Pipeline Through Paradise | Amazon Watch
Amazon Watch

Pipeline Through Paradise

September 25, 2001 | Jim Wyss | LatinTrade

Hernan Lara cut his teeth building an 830-kilometer oil pipeline through the war-torn terrain of his native Colombia.

After that security nightmare, he expected any other job would seem like a dream – especially in Ecuador, with its reputation as a regional safe-haven. As the president of OCP Ecuador, an international consortium that recently began construction on an underground pipeline to transport heavy crude, Lara believed the economic magnitude of the US$1.1-billion project would woo the 12.5 million inhabitants of this impoverished Andean nation. “I thought this was a technical decision; that if we did the job we had to do, that would be enough,” says Lara in a newly remodeled fourth-floor office in Quito’s financial district. “But we were wrong.”

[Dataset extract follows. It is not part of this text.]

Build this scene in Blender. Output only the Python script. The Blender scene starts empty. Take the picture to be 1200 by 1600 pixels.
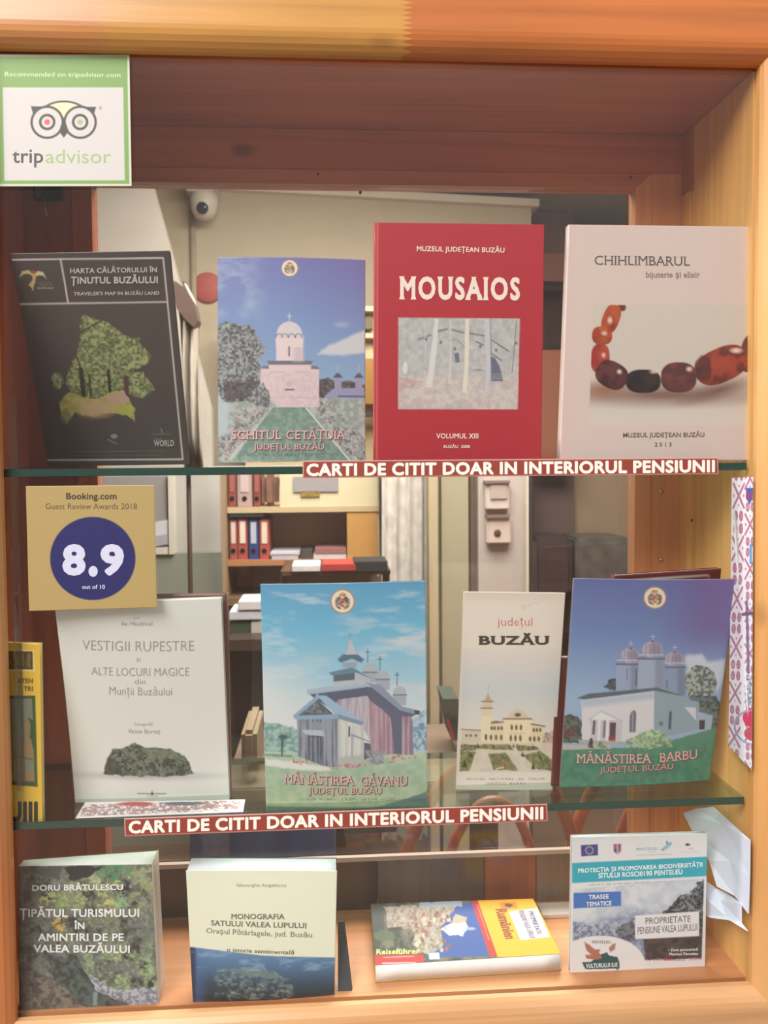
import bpy, math, random
import numpy as np
from mathutils import Vector, Matrix

SC = bpy.context.scene
COL = SC.collection

# ------------------------------------------------------------------ camera, world, lights, exposure
H0 = 1.45                                  # eye height above the room floor; the front glass stands in the plane Y = 0
F, SY, DIST = 1299.3, -25.88, 0.77
YAW, PITCH, ROLL = 0.0638, 0.0391, -0.0085
_f = np.array([math.sin(YAW)*math.cos(PITCH), math.cos(YAW)*math.cos(PITCH), -math.sin(PITCH)])
_r = np.cross(_f, [0, 0, 1]); _r /= np.linalg.norm(_r); _u = np.cross(_r, _f)
_c, _s = math.cos(ROLL), math.sin(ROLL)
_r, _u = _c*_r + _s*_u, -_s*_r + _c*_u
CP = np.array([0, -DIST, H0])
cam = bpy.data.cameras.new('camera'); camo = bpy.data.objects.new('camera', cam); COL.objects.link(camo)
cam.sensor_fit = 'VERTICAL'; cam.sensor_height = 36; cam.lens = F*36/1600; cam.shift_y = SY/1600
cam.clip_start = .02; cam.clip_end = 60
camo.matrix_world = Matrix(((_r[0], _u[0], -_f[0], CP[0]), (_r[1], _u[1], -_f[1], CP[1]), (_r[2], _u[2], -_f[2], CP[2]), (0, 0, 0, 1)))
SC.camera = camo
cam.dof.use_dof = True; cam.dof.focus_distance = .80; cam.dof.aperture_fstop = 13

W = bpy.data.worlds.new('world'); SC.world = W; W.use_nodes = True
nt = W.node_tree; bg = nt.nodes['Background']
tc = nt.nodes.new('ShaderNodeTexCoord'); sp = nt.nodes.new('ShaderNodeSeparateXYZ'); rp = nt.nodes.new('ShaderNodeValToRGB')
nt.links.new(tc.outputs['Generated'], sp.inputs[0])
mr = nt.nodes.new('ShaderNodeMapRange'); mr.inputs[1].default_value = -1; mr.inputs[2].default_value = 1
nt.links.new(sp.outputs['Z'], mr.inputs[0]); nt.links.new(mr.outputs[0], rp.inputs[0]); nt.links.new(rp.outputs[0], bg.inputs[0])
rp.color_ramp.elements[0].position = .35; rp.color_ramp.elements[0].color = (.16, .14, .125, 1)
rp.color_ramp.elements[1].position = .85; rp.color_ramp.elements[1].color = (.95, 1.0, 1.05, 1)
e = rp.color_ramp.elements.new(.6); e.color = (.36, .35, .34, 1)
bg.inputs[1].default_value = 1.0

def area(name, loc, target, size, power, color, sy=None):
    l = bpy.data.lights.new(name, 'AREA'); l.energy = power; l.color = color; l.size = size
    if sy: l.shape = 'RECTANGLE'; l.size_y = sy
    o = bpy.data.objects.new(name, l); COL.objects.link(o); o.location = loc
    o.rotation_euler = (Vector(target) - Vector(loc)).to_track_quat('-Z', 'Y').to_euler(); return o
area('daylight', (-1.7, -2.3, H0+2.4), (.05, 0, H0-.15), 1.9, 195, (1.0, .965, .93))
area('room_fill', (.3, 1.35, H0+1.2), (.3, 1.6, 0), 1.4, 130, (1.0, .95, .88))  # unseen area light, added and set forward to light the room's fronts
SC.view_settings.view_transform = 'Standard'; SC.view_settings.look = 'None'
SC.view_settings.gamma = 1; SC.view_settings.use_curve_mapping = False
SC.view_settings.exposure = 0.1

# ------------------------------------------------------------------ geometry of the view: a pixel of the photograph -> a point on a plane
def ray(px, py):
    d = _r*(px-600)/F - _u*(py-800-SY)/F + _f
    return d
def at(px, py, Y):
    d = ray(px, py); return CP + d*((Y+DIST)/d[1])
def at_z(px, py, Z):
    d = ray(px, py); return CP + d*((Z+H0-CP[2])/d[2])
def at_x(px, py, X):
    d = ray(px, py); return CP + d*((X-CP[0])/d[0])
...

In recent months, an anti-pipeline movement has taken root in the picturesque town of Mindo, an eco-tourism destination 22 miles northeast of Quito. OCP’s environmental study convinced government authorities that the pipeline had to pass through a stretch of rare Andean cloud forest near Mindo in order to avoid seismic risks and populated areas. But many of the town’s 2,500 residents balked.

“If the government says it needs revenue from the pipeline, that’s fine,” says Milton Narvaez, a Mindo resident who heads anti-pipeline group Accisn por la Vida. “But building it through Mindo is short-sighted and doesn’t recognize the potential for eco-tourism here.”

Lying on the western slopes of the Pichincha volcano, Mindo is one of the hemisphere’s top bird-watching destinations, drawing 50,000 tourists a year. The Audubon Society recorded 350 species in the area within a 24-hour period – more than anywhere else in the world. Experts say 10 of the area’s bird species are endangered and 45 others are vulnerable.

The area also boasts 275 types of orchids, an array of butterflies and other rare plants and animals. Adding an oil pipeline to the mix sets the stage for an environmental disaster, not to mention a possible end to the cloud forest and eco-tourism, according to Mindo residents and international conservation groups.

Who’s who. The OCP consortium is made up of oil powerhouses: Occidental Petroleum and Kerr-McGee of the United States, Canada’s Alberta Energy, Spain’s Repsol YPF and Argentine companies Perez Companc and Techint. These companies’ decades of experience and thousands of kilometers of pipeline construction have done little to stave off attacks by nature groups trying to rally public opposition to the project.

OCP has countered the movement with an advertising campaign on radio and television. “We had to tell people that the pipeline was not going to come crashing down on them, and that the pipeline was buried and not on the surface as they had been told,” says Lara. While the battle for the public’s hearts and minds unfolds, OCP continues work on the pipeline through Mindo. Most analysts say that once the pipeline begins operations, it will radically change the face of this economically crippled country. Petroleum is Ecuador’s leading commodity, and last year crude oil accounted for 15% of the gross domestic product. “This is the most important economic project since 1972,” says Gustavo Arteta, director of the Cordes economic think tank in Quito.

Three decades ago, Ecuador finished the 410,000-barrel-a-day Trans-Ecuadoran pipeline (SOTE), which has been plagued by breakdowns. Successive governments have been struggling for years to get a new conduit built.

The OCP pipeline, which will run from the oil-rich Amazon region over the Andes to the Pacific port of Esmeraldas, will generate about 55,000 short- and medium-term jobs during its 25-month construction period. It is expected to decrease the unemployment rate by 1.5%, generate $350-million a year in tax revenues and boost the annual GDP by about 2.5% during its first years of operation, according to Arteta.

Most important, the 518,000-barrel-a-day pipeline will allow Ecuador to double its volume and catapult oil into the nation’s export leader. Oil is currently neck-and-neck with bananas as the country’s top earner.

“This project is absolutely vital to the oil sector,” explains Christian Davalos, the head of the Association of Petroleum Producers (Asopec). “In past years, there hasn’t been investment in oil fields because there hasn’t been a way of getting the product out.”

He says private operators will pump some $3 billion into future exploration and production. Mindo residents may threaten to chain themselves to trees at construction sites, but Lara predicts the OCP will win over a skeptical public as soon as cash starts pouring into government coffers.

“Ecuadorans are avidly suspicious of the private sector and the government,” says Lara. “It has been hard to win their trust because we are a new company without any results to show. But we are convinced that by the end of this process, we will be a company that makes Ecuador proud.”